Rows from a 3D scene dataset:
* start *

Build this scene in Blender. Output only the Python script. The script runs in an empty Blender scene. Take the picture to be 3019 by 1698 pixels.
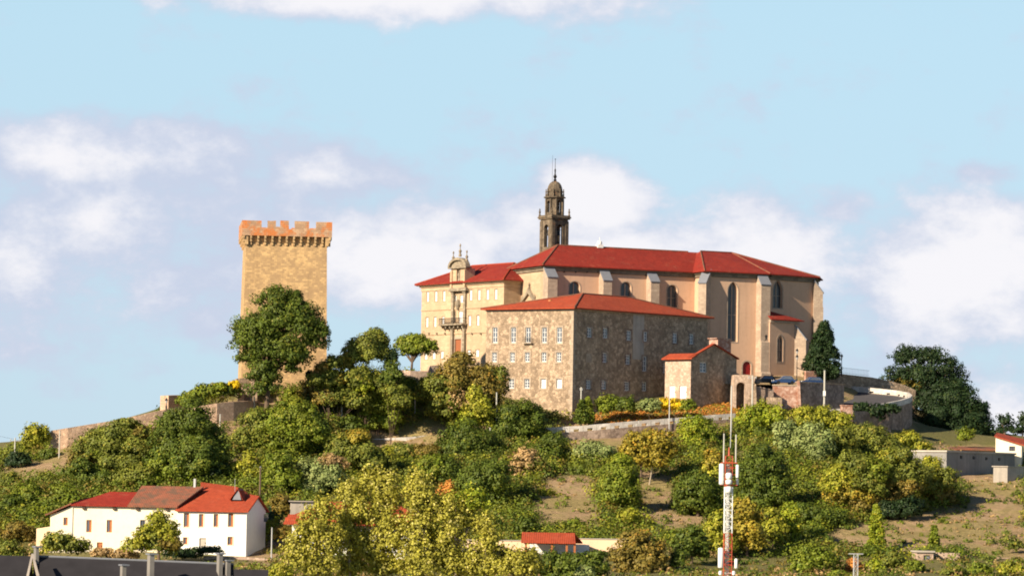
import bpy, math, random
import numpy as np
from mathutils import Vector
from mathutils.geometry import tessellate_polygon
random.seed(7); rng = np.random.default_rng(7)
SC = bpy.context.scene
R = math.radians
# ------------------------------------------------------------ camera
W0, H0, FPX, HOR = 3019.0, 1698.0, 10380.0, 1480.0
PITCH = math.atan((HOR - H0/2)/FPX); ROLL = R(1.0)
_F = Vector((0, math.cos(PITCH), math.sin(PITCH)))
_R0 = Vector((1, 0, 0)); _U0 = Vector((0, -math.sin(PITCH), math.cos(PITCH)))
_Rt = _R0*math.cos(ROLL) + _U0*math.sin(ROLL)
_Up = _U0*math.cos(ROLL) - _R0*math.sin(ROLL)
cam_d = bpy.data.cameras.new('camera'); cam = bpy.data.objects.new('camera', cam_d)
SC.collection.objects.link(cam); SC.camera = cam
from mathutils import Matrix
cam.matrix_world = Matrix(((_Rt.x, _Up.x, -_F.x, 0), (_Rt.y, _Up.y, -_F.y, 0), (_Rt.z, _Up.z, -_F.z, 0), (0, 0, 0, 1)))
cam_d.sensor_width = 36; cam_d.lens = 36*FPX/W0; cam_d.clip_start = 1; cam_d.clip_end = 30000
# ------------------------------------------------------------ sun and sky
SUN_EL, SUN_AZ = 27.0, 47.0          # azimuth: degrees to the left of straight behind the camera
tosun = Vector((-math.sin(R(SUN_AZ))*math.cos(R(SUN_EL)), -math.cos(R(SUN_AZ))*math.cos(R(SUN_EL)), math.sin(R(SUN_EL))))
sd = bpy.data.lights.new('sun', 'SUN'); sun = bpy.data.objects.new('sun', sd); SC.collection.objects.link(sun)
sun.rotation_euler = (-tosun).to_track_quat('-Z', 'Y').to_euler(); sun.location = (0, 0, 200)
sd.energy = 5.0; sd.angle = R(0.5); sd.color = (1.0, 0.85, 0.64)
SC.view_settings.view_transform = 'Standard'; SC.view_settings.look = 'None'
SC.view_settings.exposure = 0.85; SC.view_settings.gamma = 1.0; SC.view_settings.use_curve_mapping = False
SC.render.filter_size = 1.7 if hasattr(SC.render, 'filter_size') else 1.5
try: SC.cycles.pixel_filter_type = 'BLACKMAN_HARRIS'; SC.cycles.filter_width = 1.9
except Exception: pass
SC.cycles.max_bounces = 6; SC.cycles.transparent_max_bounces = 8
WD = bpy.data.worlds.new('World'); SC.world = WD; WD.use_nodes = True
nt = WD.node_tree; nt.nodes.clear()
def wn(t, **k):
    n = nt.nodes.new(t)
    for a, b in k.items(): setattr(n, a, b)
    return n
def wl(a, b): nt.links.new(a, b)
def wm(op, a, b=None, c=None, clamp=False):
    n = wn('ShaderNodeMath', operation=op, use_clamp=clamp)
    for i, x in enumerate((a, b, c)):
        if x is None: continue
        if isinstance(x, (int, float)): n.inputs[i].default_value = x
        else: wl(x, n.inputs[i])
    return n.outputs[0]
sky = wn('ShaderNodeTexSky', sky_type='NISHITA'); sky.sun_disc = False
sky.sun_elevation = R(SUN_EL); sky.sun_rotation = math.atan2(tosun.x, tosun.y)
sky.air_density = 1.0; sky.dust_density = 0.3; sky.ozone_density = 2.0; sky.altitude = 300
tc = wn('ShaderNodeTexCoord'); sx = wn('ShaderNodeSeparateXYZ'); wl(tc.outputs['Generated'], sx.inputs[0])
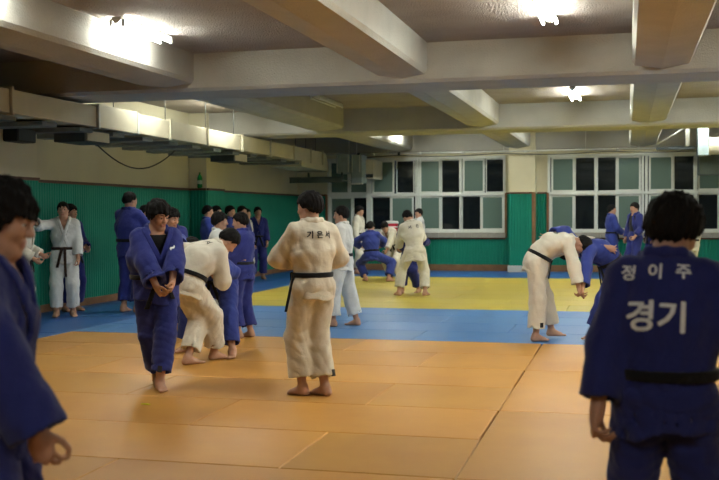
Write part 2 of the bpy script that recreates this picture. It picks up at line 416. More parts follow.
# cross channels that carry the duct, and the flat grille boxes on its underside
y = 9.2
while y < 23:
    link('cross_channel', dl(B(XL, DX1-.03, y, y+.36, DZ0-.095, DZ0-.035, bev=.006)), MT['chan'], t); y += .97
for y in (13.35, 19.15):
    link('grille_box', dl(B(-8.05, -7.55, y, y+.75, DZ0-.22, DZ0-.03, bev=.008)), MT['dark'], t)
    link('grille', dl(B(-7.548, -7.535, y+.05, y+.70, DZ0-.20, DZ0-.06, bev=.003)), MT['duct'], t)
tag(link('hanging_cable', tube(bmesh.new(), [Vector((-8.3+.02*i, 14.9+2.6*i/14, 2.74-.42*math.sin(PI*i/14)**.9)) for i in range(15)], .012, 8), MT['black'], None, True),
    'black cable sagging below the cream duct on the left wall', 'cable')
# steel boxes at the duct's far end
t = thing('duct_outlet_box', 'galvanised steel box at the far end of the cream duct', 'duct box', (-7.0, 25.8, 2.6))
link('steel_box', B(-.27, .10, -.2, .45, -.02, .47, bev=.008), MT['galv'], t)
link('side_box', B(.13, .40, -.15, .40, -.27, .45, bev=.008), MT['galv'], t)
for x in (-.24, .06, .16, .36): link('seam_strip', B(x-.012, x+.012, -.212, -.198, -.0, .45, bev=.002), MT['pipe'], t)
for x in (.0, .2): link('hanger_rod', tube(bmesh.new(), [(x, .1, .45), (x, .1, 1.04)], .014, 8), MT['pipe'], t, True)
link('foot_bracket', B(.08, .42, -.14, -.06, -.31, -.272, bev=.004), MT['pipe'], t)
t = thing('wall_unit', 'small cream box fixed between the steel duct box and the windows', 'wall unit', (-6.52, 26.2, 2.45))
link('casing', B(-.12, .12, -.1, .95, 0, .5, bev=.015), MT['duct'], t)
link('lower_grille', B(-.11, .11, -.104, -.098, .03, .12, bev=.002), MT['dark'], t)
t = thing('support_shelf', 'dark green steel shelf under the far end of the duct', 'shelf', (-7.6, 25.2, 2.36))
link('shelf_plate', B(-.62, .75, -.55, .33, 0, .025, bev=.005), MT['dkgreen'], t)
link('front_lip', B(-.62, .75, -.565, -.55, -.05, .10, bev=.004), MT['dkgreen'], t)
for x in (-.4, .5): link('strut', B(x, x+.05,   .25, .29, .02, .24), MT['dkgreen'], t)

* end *

» **Prompt**
Copy every entry exactly as written. Pictures are excluded.

» **Result of the exercise**
Build this scene in Blender. Output only the Python script. The script runs in an empty Blender scene. Take the picture to be 3019 by 1698 pixels.
import bpy, math, random
import numpy as np
from mathutils import Vector
from mathutils.geometry import tessellate_polygon
random.seed(7); rng = np.random.default_rng(7)
SC = bpy.context.scene
R = math.radians
# ------------------------------------------------------------ camera
W0, H0, FPX, HOR = 3019.0, 1698.0, 10380.0, 1480.0
PITCH = math.atan((HOR - H0/2)/FPX); ROLL = R(1.0)
_F = Vector((0, math.cos(PITCH), math.sin(PITCH)))
_R0 = Vector((1, 0, 0)); _U0 = Vector((0, -math.sin(PITCH), math.cos(PITCH)))
_Rt = _R0*math.cos(ROLL) + _U0*math.sin(ROLL)
_Up = _U0*math.cos(ROLL) - _R0*math.sin(ROLL)
cam_d = bpy.data.cameras.new('camera'); cam = bpy.data.objects.new('camera', cam_d)
SC.collection.objects.link(cam); SC.camera = cam
from mathutils import Matrix
cam.matrix_world = Matrix(((_Rt.x, _Up.x, -_F.x, 0), (_Rt.y, _Up.y, -_F.y, 0), (_Rt.z, _Up.z, -_F.z, 0), (0, 0, 0, 1)))
cam_d.sensor_width = 36; cam_d.lens = 36*FPX/W0; cam_d.clip_start = 1; cam_d.clip_end = 30000
# ------------------------------------------------------------ sun and sky
SUN_EL, SUN_AZ = 27.0, 47.0          # azimuth: degrees to the left of straight behind the camera
tosun = Vector((-math.sin(R(SUN_AZ))*math.cos(R(SUN_EL)), -math.cos(R(SUN_AZ))*math.cos(R(SUN_EL)), math.sin(R(SUN_EL))))
sd = bpy.data.lights.new('sun', 'SUN'); sun = bpy.data.objects.new('sun', sd); SC.collection.objects.link(sun)
sun.rotation_euler = (-tosun).to_track_quat('-Z', 'Y').to_euler(); sun.location = (0, 0, 200)
sd.energy = 5.0; sd.angle = R(0.5); sd.color = (1.0, 0.85, 0.64)
SC.view_settings.view_transform = 'Standard'; SC.view_settings.look = 'None'
SC.view_settings.exposure = 0.85; SC.view_settings.gamma = 1.0; SC.view_settings.use_curve_mapping = False
SC.render.filter_size = 1.7 if hasattr(SC.render, 'filter_size') else 1.5
try: SC.cycles.pixel_filter_type = 'BLACKMAN_HARRIS'; SC.cycles.filter_width = 1.9
except Exception: pass
SC.cycles.max_bounces = 6; SC.cycles.transparent_max_bounces = 8
WD = bpy.data.worlds.new('World'); SC.world = WD; WD.use_nodes = True
nt = WD.node_tree; nt.nodes.clear()
def wn(t, **k):
    n = nt.nodes.new(t)
    for a, b in k.items(): setattr(n, a, b)
    return n
def wl(a, b): nt.links.new(a, b)
def wm(op, a, b=None, c=None, clamp=False):
    n = wn('ShaderNodeMath', operation=op, use_clamp=clamp)
    for i, x in enumerate((a, b, c)):
        if x is None: continue
        if isinstance(x, (int, float)): n.inputs[i].default_value = x
        else: wl(x, n.inputs[i])
    return n.outputs[0]
sky = wn('ShaderNodeTexSky', sky_type='NISHITA'); sky.sun_disc = False
sky.sun_elevation = R(SUN_EL); sky.sun_rotation = math.atan2(tosun.x, tosun.y)
sky.air_density = 1.0; sky.dust_density = 0.3; sky.ozone_density = 2.0; sky.altitude = 300
tc = wn('ShaderNodeTexCoord'); sx = wn('ShaderNodeSeparateXYZ'); wl(tc.outputs['Generated'], sx.inputs[0])
Write part 2 of the bpy script that recreates this picture. It picks up at line 416. More parts follow.
# cross channels that carry the duct, and the flat grille boxes on its underside
y = 9.2
while y < 23:
    link('cross_channel', dl(B(XL, DX1-.03, y, y+.36, DZ0-.095, DZ0-.035, bev=.006)), MT['chan'], t); y += .97
for y in (13.35, 19.15):
    link('grille_box', dl(B(-8.05, -7.55, y, y+.75, DZ0-.22, DZ0-.03, bev=.008)), MT['dark'], t)
    link('grille', dl(B(-7.548, -7.535, y+.05, y+.70, DZ0-.20, DZ0-.06, bev=.003)), MT['duct'], t)
tag(link('hanging_cable', tube(bmesh.new(), [Vector((-8.3+.02*i, 14.9+2.6*i/14, 2.74-.42*math.sin(PI*i/14)**.9)) for i in range(15)], .012, 8), MT['black'], None, True),
    'black cable sagging below the cream duct on the left wall', 'cable')
# steel boxes at the duct's far end
t = thing('duct_outlet_box', 'galvanised steel box at the far end of the cream duct', 'duct box', (-7.0, 25.8, 2.6))
link('steel_box', B(-.27, .10, -.2, .45, -.02, .47, bev=.008), MT['galv'], t)
link('side_box', B(.13, .40, -.15, .40, -.27, .45, bev=.008), MT['galv'], t)
for x in (-.24, .06, .16, .36): link('seam_strip', B(x-.012, x+.012, -.212, -.198, -.0, .45, bev=.002), MT['pipe'], t)
for x in (.0, .2): link('hanger_rod', tube(bmesh.new(), [(x, .1, .45), (x, .1, 1.04)], .014, 8), MT['pipe'], t, True)
link('foot_bracket', B(.08, .42, -.14, -.06, -.31, -.272, bev=.004), MT['pipe'], t)
t = thing('wall_unit', 'small cream box fixed between the steel duct box and the windows', 'wall unit', (-6.52, 26.2, 2.45))
link('casing', B(-.12, .12, -.1, .95, 0, .5, bev=.015), MT['duct'], t)
link('lower_grille', B(-.11, .11, -.104, -.098, .03, .12, bev=.002), MT['dark'], t)
t = thing('support_shelf', 'dark green steel shelf under the far end of the duct', 'shelf', (-7.6, 25.2, 2.36))
link('shelf_plate', B(-.62, .75, -.55, .33, 0, .025, bev=.005), MT['dkgreen'], t)
link('front_lip', B(-.62, .75, -.565, -.55, -.05, .10, bev=.004), MT['dkgreen'], t)
for x in (-.4, .5): link('strut', B(x, x+.05,   .25, .29, .02, .24), MT['dkgreen'], t)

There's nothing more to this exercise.